Skip to main content

Intel wants to reinvent the SSD and unleashes an Optane monster

Intel Optane
(Image credit: Intel)

Intel has revealed six new memory and storage products, including a couple of new SSD offerings that the company hopes will help it break new grounds.

Among the new offerings is the Intel Optane Memory H20, the company’s next-generation storage for thin and light notebooks as well as other small form-factor and space constrained PCs. It’s built on Intel’s Optane cache that sits between the processor and the HDD, and promises to give you SSD-like performance at HDD prices.

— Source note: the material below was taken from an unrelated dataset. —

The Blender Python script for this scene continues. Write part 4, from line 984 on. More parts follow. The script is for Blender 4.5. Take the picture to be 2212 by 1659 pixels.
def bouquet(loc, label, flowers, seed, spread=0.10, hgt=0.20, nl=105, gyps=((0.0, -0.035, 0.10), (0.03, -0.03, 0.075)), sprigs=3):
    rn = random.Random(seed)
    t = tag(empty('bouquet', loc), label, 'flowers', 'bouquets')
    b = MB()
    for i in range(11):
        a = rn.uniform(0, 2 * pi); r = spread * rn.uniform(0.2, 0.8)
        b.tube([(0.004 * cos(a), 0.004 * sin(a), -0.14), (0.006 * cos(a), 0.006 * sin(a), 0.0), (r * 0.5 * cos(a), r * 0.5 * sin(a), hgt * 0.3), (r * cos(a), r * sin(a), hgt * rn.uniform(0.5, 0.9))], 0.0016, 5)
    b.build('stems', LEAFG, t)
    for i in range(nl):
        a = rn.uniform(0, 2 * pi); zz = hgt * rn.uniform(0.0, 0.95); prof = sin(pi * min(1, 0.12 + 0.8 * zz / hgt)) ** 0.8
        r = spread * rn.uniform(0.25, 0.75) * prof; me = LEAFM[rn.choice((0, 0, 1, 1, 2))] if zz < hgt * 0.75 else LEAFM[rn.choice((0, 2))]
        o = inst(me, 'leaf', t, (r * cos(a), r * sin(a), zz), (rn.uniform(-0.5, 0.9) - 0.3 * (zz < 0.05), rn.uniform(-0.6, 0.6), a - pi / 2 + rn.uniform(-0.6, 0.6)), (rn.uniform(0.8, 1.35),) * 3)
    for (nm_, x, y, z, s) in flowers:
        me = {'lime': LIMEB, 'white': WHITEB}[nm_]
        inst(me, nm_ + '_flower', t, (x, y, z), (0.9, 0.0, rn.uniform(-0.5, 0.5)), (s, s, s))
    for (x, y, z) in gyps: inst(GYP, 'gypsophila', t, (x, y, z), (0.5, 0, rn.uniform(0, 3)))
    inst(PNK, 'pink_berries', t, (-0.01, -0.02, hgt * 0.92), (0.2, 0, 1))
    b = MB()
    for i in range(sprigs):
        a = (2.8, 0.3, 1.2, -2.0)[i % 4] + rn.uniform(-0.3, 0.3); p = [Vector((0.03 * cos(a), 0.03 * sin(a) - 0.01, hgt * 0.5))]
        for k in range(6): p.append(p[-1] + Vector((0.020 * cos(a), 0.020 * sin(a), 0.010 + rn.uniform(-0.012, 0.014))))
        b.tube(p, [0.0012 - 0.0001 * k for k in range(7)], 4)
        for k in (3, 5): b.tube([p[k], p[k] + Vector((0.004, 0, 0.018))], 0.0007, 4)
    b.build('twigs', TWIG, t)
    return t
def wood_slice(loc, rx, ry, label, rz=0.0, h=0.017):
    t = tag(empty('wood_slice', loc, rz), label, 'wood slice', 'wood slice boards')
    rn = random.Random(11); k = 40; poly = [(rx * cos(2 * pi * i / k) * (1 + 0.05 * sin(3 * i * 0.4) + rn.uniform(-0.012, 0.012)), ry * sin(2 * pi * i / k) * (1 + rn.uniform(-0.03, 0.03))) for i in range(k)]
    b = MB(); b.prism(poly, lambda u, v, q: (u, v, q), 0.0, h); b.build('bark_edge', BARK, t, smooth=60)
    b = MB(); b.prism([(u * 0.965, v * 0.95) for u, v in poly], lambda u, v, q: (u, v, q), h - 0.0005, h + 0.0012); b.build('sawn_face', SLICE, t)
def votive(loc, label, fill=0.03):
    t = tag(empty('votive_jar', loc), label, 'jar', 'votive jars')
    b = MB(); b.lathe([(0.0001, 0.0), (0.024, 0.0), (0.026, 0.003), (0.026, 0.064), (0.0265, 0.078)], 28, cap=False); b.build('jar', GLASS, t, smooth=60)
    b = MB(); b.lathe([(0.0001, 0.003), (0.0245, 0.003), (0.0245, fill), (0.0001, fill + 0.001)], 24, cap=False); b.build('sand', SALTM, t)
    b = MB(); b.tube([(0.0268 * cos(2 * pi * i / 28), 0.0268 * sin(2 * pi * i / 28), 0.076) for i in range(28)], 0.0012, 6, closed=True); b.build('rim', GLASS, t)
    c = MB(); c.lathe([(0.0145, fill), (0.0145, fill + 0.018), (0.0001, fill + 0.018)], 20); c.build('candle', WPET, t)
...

With the H20, Intel has combined Optane Memory with quad-level-cell (QLC) 3D NAND technology to give users the best of both worlds. The new product is pitched at consumers and is designed for tasks such as gaming and content creation.

Best of both worlds

The other major highlight from Intel’s announcement is the company’s effort to help establish QLC as a mainstream technology for high-capacity drives.

To put this into action, the company has announced the D5-P5316 SSD, built around what it claims is built around the industry’s first 144-layer QLC NAND, giving it a greater-density, and higher endurance than its peers. 

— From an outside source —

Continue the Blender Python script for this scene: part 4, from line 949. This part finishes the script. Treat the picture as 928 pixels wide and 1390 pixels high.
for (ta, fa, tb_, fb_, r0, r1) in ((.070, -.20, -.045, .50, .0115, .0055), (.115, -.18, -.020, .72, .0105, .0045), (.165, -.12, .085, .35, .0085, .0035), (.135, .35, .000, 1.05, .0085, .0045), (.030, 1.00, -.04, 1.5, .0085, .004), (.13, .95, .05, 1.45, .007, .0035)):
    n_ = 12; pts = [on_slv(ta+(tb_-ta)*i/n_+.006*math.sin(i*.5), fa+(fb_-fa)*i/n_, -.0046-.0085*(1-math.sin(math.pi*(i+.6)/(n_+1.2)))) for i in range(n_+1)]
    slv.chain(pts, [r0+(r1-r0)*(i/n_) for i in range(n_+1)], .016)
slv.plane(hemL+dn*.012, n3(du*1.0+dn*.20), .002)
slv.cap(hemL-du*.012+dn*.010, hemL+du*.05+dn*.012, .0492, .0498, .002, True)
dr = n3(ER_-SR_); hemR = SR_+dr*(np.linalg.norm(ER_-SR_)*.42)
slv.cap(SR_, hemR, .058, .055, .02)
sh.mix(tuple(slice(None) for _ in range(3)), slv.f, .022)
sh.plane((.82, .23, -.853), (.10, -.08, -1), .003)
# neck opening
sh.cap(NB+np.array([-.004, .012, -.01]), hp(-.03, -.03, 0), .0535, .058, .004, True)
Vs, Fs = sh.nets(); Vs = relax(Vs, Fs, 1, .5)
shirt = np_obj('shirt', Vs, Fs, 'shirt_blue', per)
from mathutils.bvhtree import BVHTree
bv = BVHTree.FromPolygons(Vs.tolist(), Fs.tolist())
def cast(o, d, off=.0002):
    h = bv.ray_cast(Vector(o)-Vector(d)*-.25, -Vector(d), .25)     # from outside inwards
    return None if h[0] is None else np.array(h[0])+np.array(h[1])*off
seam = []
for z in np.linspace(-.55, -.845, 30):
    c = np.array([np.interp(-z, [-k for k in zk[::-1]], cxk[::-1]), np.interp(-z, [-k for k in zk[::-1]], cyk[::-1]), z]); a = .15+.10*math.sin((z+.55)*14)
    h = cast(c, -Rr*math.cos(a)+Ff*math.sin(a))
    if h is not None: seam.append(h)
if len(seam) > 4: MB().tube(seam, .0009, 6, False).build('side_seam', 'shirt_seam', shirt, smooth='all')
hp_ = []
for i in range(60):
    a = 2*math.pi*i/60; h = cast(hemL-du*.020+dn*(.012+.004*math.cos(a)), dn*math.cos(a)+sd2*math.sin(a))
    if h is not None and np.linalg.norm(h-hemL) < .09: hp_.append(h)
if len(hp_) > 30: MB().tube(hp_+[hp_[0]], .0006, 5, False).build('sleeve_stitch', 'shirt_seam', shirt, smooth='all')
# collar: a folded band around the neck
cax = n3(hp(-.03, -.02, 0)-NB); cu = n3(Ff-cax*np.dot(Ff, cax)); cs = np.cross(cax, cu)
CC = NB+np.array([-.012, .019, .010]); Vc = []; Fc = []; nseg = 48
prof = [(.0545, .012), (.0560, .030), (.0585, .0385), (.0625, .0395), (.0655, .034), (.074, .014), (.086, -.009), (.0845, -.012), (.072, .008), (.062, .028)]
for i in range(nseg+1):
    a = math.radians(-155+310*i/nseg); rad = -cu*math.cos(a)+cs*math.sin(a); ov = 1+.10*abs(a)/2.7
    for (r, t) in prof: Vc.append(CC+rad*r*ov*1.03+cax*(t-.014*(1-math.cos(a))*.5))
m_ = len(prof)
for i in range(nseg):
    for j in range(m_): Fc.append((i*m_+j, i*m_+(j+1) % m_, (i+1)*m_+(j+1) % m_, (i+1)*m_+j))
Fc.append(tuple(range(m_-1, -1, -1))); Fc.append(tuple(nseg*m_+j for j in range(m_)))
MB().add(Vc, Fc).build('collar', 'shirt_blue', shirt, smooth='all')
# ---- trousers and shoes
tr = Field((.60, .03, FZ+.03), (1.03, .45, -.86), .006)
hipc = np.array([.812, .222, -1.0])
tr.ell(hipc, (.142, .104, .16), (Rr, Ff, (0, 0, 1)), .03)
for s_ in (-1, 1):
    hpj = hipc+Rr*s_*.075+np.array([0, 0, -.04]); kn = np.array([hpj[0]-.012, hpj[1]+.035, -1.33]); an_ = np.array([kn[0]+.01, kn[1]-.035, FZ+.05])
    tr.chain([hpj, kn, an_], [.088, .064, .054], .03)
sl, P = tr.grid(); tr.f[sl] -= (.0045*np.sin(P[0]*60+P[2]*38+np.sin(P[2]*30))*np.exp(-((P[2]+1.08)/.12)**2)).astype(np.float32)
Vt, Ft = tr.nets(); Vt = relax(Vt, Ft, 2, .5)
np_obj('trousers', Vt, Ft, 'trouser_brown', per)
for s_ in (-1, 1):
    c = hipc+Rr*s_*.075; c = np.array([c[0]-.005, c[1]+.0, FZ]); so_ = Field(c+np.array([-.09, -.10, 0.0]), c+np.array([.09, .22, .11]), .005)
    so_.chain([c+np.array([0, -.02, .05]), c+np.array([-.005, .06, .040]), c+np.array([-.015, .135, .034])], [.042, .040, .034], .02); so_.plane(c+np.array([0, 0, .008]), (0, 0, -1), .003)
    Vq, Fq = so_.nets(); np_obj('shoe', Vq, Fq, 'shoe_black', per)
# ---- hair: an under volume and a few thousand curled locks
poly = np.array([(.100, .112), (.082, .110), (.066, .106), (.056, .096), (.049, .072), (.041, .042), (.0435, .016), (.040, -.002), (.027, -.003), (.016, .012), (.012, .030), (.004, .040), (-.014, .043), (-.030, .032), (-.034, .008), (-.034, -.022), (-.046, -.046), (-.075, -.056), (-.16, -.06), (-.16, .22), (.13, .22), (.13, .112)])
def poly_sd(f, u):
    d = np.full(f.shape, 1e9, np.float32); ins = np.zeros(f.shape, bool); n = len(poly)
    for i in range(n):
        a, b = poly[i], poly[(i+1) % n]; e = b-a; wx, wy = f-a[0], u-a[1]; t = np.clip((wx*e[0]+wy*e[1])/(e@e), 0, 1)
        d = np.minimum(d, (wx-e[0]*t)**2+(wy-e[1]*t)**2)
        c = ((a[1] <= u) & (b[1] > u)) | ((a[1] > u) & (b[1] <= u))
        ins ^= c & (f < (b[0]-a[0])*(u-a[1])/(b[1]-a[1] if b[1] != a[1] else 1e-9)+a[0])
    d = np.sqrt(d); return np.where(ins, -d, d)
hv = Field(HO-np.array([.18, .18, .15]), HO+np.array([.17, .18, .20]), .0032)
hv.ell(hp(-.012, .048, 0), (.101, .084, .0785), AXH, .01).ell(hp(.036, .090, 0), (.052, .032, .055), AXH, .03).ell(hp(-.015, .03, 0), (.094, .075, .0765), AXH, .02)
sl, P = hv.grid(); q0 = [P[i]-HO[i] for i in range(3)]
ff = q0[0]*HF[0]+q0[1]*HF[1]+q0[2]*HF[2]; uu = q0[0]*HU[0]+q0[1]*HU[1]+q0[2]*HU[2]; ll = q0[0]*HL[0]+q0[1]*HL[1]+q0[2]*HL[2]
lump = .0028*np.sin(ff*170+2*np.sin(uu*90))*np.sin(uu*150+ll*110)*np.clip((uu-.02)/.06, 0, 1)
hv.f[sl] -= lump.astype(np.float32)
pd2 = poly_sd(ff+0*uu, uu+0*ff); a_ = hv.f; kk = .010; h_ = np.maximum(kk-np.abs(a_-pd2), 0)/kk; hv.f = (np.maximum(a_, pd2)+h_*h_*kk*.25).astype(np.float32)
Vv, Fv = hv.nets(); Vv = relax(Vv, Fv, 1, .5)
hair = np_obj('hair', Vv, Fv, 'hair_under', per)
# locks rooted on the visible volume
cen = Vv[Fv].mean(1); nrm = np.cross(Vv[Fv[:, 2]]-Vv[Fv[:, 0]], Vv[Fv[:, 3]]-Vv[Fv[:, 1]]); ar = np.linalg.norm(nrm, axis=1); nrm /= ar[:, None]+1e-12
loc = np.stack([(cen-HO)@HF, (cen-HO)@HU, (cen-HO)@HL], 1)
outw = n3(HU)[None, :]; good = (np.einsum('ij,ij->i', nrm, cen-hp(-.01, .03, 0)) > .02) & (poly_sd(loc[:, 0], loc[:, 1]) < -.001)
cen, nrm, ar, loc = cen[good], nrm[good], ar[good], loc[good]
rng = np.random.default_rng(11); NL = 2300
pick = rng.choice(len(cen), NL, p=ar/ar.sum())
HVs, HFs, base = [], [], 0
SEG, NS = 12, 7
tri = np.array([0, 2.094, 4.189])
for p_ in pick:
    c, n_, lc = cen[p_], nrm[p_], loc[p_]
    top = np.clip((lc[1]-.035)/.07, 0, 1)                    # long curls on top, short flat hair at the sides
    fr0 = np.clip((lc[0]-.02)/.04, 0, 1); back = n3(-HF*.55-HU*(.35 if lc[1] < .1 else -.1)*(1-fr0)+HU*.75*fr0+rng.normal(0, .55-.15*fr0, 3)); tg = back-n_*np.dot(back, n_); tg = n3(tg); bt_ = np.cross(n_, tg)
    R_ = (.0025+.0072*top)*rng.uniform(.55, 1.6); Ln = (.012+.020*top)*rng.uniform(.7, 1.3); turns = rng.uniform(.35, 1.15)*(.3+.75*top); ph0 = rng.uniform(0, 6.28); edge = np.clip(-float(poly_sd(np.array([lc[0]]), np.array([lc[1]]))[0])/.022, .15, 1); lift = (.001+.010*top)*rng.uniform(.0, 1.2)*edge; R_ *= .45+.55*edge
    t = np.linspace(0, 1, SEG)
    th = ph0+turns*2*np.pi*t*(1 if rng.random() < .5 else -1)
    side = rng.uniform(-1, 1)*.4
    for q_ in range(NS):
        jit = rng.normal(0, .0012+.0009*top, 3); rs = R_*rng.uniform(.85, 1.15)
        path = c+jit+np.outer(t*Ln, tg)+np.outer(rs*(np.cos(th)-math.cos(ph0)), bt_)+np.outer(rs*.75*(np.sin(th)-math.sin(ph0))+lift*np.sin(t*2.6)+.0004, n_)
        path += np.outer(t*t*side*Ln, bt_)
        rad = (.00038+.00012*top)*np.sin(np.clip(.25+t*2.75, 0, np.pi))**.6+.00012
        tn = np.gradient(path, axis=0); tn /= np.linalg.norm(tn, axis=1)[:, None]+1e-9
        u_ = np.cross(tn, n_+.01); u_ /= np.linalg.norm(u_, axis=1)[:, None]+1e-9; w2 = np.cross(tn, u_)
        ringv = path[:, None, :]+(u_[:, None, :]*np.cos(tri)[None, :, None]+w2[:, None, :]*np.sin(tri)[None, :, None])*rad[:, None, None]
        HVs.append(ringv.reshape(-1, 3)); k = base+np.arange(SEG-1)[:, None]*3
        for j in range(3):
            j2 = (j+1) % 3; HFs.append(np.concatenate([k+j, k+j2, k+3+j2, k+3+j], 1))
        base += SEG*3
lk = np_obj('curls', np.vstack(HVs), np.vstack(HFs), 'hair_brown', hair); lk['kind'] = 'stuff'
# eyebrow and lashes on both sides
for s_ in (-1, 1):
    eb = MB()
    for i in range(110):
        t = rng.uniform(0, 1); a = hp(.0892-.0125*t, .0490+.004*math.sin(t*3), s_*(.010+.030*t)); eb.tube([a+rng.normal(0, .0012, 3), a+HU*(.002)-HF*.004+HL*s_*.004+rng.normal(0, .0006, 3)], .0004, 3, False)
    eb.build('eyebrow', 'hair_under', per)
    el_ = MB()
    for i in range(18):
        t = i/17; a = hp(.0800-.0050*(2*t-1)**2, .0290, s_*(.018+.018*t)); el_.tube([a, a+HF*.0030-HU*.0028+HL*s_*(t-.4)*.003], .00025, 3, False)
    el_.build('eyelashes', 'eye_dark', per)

Intel notes that it has been developing the 144-layer QLC NAND over the past decade, adding that the D5-P5316 SSD provides up to 200% better read performance, 38% better random read performance and 48% better latency over hard drives.

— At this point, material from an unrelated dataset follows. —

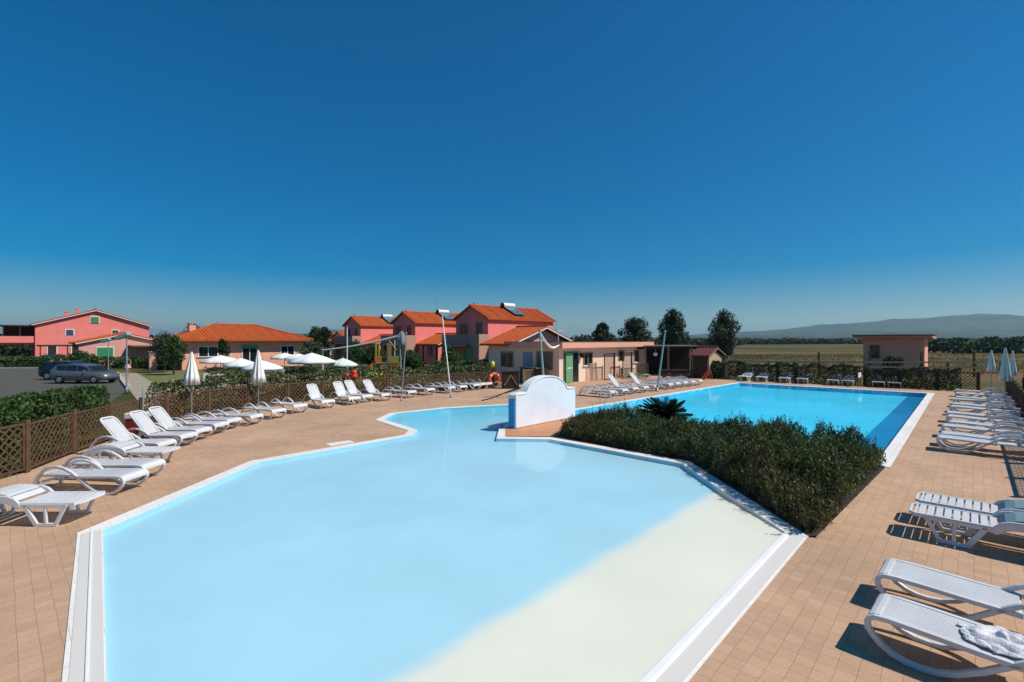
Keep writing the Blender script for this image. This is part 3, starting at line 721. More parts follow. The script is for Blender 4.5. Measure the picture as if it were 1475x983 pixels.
# large coral house on the left
P0 = (-62.8, 64.0)
ch = thing('coral_farmhouse', 'large bright coral two storey house with wide gable left of the parked cars', 'house', (P0[0], P0[1], 0), ANG)
gable_walls(ch, 0, 12.2, 0, 11, 4.95, 7.0, M_PINK, 'y')
rf = gable_roof('roof', ch, 0, 12.2, 0, 11, 5.0, 7.05, 'y', .35, .16, fascia=M_WHITE)
for x, y, hh in ((3.3, 3, .9), (4.6, 6, 1.2)):
    c = MB(); zb = 5 + 2.05 * x / 6.1; c.box(x - .2, x + .2, y - .2, y + .2, zb - .1, zb + hh*.8); c.box(x - .25, x + .25, y - .25, y + .25, zb + hh*.8, zb + hh*.8 + .08); c.build('chimney', M_PINK, rf)
c = MB(); c.tube((6.1, 1, 7), (6.1, 1, 8), .03, .02, 6); c.tube((5.8, 1, 7.8), (6.4, 1, 7.8), .015, .015, 4); c.build('antenna', M_GREYM, rf)
opening(ch, 'window', 'y', 0, 5.6, 6.4, 5.3, 6.2, M_WHITE, M_GREEN, shutter=M_GREEN)
opening(ch, 'window', 'y', 0, 3.0, 3.75, 3.55, 4.35, M_WHITE, mat('blue_glass', (.03, .09, .15), .15, .1, 4))
opening(ch, 'window', 'y', 0, 7.9, 8.6, 3.55, 4.35, M_WHITE, MATS['blue_glass'])
opening(ch, 'door', 'y', 0, 1.2, 2.05, .05, 2.1, M_WHITE, M_WOODD, glaz=False)
opening(ch, 'door', 'y', 0, 3.6, 4.5, .05, 2.1, M_WHITE, M_WOODD, glaz=False)
b = MB(); b.box(-5.2, -.002, .6, 7, 2.35, 2.6); b.box(-3.6, -.002, .2, 7, 2.602, 3.45)
vs = [(-5.6, .2, 2.36), (-3.602, .2, 2.62), (-3.602, .2, 3.4), (-5.6, 6.6, 2.36), (-3.602, 6.6, 2.62), (-3.602, 6.6, 3.4)]
b.add(vs, [(0, 1, 2), (3, 5, 4), (0, 2, 5, 3), (0, 3, 4, 1), (1, 4, 5, 2)]); b.build('terrace', M_PINK, ch)
b = MB(); b.box(-4.6, -4.1, .7, 1.2, -.05, 2.35); b.build('pillar', M_PINK2, ch); b = MB(); b.box(-4.6, -4.1, 5.8, 6.3, -.05, 2.35); b.build('pillar', M_PINK2, ch)
b = MB(); b.box(-3.9, .3, .5, 6.5, 4.75, 4.9)
for x in (-3.8, -2.9, -1.4): b.box(x - .06, x + .06, .6, .72, 3.45, 4.75)
b.box(-2.9, -.01, 3, 3.1, 3.45, 4.75); b.build('veranda', M_WOODD, ch)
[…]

The drive will be available in two variants, one with 15.36 TB and the other with 30.72 TB. You can have both the variants in the U.2 and E1.L form factors, when they go on sale in the first half of 2021. Thanks to the capacity Intel claims the 30.72 TB PCIe SSD is the first that’ll enable a full petabyte in one rack unit.

“Optane products and technologies are becoming a mainstream element of business compute. And as a part of Intel, these leadership products are advancing our long-term growth priorities, including AI, 5G networking and the intelligent, autonomous edge,” said Alper Ilkbahar, Vice President, Data Platforms Group and General Manager, Intel Optane Group.